17 Aprile, il perchè di un sì

3a287cf700_8633764_medDomenica 17 aprile saremo chiamati a partecipare al referendum sulle trivellazioni in mare entro le 12 miglia dalla costa: nello specifico il testo del quesito è il seguente: «Volete voi che sia abrogato l’art. 6, comma 17, terzo periodo, del decreto legislativo 3 aprile 2006, n. 152, “Norme in materia ambientale”, come sostituito dal comma 239 dell’art. 1 della legge 28 dicembre 2015, n. 208 “Disposizioni per la formazione del bilancio annuale e pluriennale dello Stato (Legge di Stabilità 2016)”, limitatamente alle seguenti parole: “per la durata di vita utile del giacimento, nel rispetto degli standard di sicurezza e di salvaguardia ambientale”?».
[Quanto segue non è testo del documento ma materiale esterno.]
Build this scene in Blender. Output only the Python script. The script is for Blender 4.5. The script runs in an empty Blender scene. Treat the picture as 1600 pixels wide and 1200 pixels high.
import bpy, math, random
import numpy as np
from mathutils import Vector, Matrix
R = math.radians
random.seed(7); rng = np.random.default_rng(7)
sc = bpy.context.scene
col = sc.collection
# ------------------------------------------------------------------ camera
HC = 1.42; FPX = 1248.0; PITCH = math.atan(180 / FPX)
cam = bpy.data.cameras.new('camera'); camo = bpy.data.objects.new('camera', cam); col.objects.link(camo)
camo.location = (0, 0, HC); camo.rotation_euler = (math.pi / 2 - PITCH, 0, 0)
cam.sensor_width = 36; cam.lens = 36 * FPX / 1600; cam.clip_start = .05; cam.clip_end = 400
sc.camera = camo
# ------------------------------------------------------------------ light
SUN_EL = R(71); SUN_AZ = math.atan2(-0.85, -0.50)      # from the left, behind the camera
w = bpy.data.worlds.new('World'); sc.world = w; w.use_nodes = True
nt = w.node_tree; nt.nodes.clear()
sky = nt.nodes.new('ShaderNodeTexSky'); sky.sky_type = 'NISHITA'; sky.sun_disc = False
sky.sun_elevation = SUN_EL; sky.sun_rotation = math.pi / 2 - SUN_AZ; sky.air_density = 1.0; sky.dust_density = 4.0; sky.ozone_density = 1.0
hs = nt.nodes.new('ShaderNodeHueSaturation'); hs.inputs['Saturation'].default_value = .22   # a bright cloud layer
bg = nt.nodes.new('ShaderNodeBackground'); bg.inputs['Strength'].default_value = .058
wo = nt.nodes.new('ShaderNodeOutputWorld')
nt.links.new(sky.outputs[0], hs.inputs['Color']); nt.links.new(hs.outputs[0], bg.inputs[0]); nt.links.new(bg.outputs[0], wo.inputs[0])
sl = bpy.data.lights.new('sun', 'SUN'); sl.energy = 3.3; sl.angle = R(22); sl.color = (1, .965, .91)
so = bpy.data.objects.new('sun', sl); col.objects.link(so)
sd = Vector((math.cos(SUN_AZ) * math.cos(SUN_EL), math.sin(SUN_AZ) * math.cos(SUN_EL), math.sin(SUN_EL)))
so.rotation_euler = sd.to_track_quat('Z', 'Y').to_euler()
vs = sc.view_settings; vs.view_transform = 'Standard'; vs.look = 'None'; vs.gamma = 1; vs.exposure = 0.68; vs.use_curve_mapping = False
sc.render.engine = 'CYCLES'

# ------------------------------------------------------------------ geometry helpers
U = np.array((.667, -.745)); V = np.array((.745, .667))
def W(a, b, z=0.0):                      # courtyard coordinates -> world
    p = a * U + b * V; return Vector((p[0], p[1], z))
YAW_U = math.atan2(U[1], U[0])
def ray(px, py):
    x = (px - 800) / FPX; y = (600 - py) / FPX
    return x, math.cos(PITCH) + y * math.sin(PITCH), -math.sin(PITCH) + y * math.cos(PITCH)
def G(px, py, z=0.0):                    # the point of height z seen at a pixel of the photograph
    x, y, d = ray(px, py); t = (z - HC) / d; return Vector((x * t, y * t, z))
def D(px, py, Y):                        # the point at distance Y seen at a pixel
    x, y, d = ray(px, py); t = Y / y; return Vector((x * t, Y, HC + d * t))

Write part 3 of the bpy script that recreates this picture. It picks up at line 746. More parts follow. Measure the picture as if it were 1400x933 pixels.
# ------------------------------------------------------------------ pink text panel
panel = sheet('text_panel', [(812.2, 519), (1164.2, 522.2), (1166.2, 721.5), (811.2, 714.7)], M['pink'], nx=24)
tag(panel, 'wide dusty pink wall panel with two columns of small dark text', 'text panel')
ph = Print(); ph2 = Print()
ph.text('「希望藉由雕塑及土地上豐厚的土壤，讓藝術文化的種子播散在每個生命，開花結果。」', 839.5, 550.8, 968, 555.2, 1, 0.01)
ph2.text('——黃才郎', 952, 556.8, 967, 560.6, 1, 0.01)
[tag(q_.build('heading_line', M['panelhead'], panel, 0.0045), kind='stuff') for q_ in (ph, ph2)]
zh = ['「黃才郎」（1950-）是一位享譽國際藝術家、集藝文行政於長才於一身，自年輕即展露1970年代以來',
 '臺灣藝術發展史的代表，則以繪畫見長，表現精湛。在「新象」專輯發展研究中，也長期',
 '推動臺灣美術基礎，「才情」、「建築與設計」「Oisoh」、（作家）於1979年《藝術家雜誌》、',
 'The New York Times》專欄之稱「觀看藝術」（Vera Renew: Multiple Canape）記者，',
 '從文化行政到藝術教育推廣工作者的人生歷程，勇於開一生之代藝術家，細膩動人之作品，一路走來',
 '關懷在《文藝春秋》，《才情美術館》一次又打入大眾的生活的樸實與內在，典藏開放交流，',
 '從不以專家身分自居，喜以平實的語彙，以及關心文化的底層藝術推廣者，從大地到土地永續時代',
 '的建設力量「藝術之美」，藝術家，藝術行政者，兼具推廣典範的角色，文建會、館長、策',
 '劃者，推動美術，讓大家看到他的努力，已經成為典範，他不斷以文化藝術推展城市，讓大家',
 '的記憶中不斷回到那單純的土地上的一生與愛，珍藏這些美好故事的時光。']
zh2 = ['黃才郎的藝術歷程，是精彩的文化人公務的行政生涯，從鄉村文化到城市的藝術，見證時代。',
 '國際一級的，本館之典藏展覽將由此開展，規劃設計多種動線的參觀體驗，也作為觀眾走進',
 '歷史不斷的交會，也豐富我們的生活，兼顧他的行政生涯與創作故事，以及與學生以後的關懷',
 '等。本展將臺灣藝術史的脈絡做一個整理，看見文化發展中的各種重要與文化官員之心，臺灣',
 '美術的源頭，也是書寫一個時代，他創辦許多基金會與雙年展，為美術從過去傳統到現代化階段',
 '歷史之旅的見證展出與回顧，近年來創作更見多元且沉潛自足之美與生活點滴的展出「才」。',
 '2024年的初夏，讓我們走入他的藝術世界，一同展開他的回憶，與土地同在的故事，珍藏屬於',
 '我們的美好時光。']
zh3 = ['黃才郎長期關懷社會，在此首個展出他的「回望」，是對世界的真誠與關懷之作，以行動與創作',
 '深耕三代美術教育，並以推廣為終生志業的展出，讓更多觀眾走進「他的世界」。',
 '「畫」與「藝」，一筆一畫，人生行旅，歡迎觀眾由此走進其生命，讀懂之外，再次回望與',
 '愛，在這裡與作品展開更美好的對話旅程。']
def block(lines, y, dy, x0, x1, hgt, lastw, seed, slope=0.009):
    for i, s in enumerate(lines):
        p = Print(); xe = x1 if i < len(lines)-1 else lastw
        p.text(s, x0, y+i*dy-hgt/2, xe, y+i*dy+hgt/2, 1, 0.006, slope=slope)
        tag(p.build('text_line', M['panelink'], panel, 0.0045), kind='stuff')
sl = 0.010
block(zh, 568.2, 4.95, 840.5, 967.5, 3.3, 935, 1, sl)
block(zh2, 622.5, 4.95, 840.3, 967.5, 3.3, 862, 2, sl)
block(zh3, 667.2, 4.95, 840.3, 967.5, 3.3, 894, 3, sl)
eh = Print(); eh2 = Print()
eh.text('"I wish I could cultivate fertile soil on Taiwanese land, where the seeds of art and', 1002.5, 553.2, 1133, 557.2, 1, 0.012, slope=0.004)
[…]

Come noto si chiede in sostanza di cancellare la norma che consente alle società petrolifere di cercare ed estrarre gas e petrolio entro le 12 miglia marine dalle coste italiane senza limiti di tempo.

Se si vuole contribuire a mettere al riparo i nostri mari dalle attività petrolifere occorre votare “Sì” al referendum. In questo modo, le attività petrolifere andranno progressivamente a cessare, secondo la scadenza “naturale” fissata al momento del rilascio delle concessioni.

Questo non comporterà nessuna perdita di posti di lavoro: neanche uno. Infatti con un eventuale sì al referendum la cessazione delle attività estrattive non sarebbe immediata ma seguirebbe la progressione scandita dalla legge vigente, peraltro estremamente generosa con le compagnie petrolifere.

Basti pensare che il regime fiscale a cui sono sottoposte prevede una ridicola tassazione del 7% sul petrolio estratto e del 10 % sul gas, e questo solamente quando si siano superate le 50.000 Tonnellate di greggio e gli 80 milioni di metri cubi di gas estratti ogni anno. Il che vuol dire che ogni compagnia può operare per una parte dell’anno in totale assenza di vincoli fiscali, pagando lo 0% per legge.

A questo sono da aggiungere naturalmente le mille altre scappatoie che la legge italiana rende possibili: abolire questi privilegi e riportare la tassazione sulle attività delle compagnie petrolifere ai livelli della media europea sicuramente aiuterebbe le casse dello stato.

Ci sono poi da considerare due fatti assolutamente schiaccianti che dovranno pesare come macigni sull’esito del voto: il Mar Mediterraneo è in assoluto il mare più inquinato da residui di petrolio del mondo (38 microgrammi per metro cubo) a causa dell’intenso traffico di petroliere che passano dallo Stretto di Suez e delle frequenti fuoriuscite di greggio da impianti (vedi ad esempio il recente caso in Tunisia). In una situazione del genere è da augurarsi un profondo lavoro per il ripristino di condizioni più favorevoli alla vita marina nel Mar Mediterraneo.

Inoltre nel dicembre del 2015 l’Italia ha partecipato alla Conferenza ONU sui cambiamenti climatici tenutasi a Parigi, impegnandosi, assieme ad altri 185 Paesi, a contenere il riscaldamento globale entro 1,5 gradi centigradi e a seguire la strada della decarbonizzazione. Inoltre, nel documento finale redatto a Parigi è stato affermato che per raggiungere questo obiettivo un terzo del petrolio e del gas esistenti, e ben l’80% del carbone non dovranno mai essere estratti: semplicemente dovranno restare sottoterra mentre il mondo finalmente si avvierà con maggiore serietà verso una nuova economia. L’Italia dovrà seguire la strada degli impegni già sottoscritti: fermare le trivellazioni in mare è in linea con gli impegni presi a Parigi e contribuirà al raggiungimento di quell’obiettivo.

Un contributo importante può essere dato da tutti, semplicemente votando SI al referendum del 17 aprile.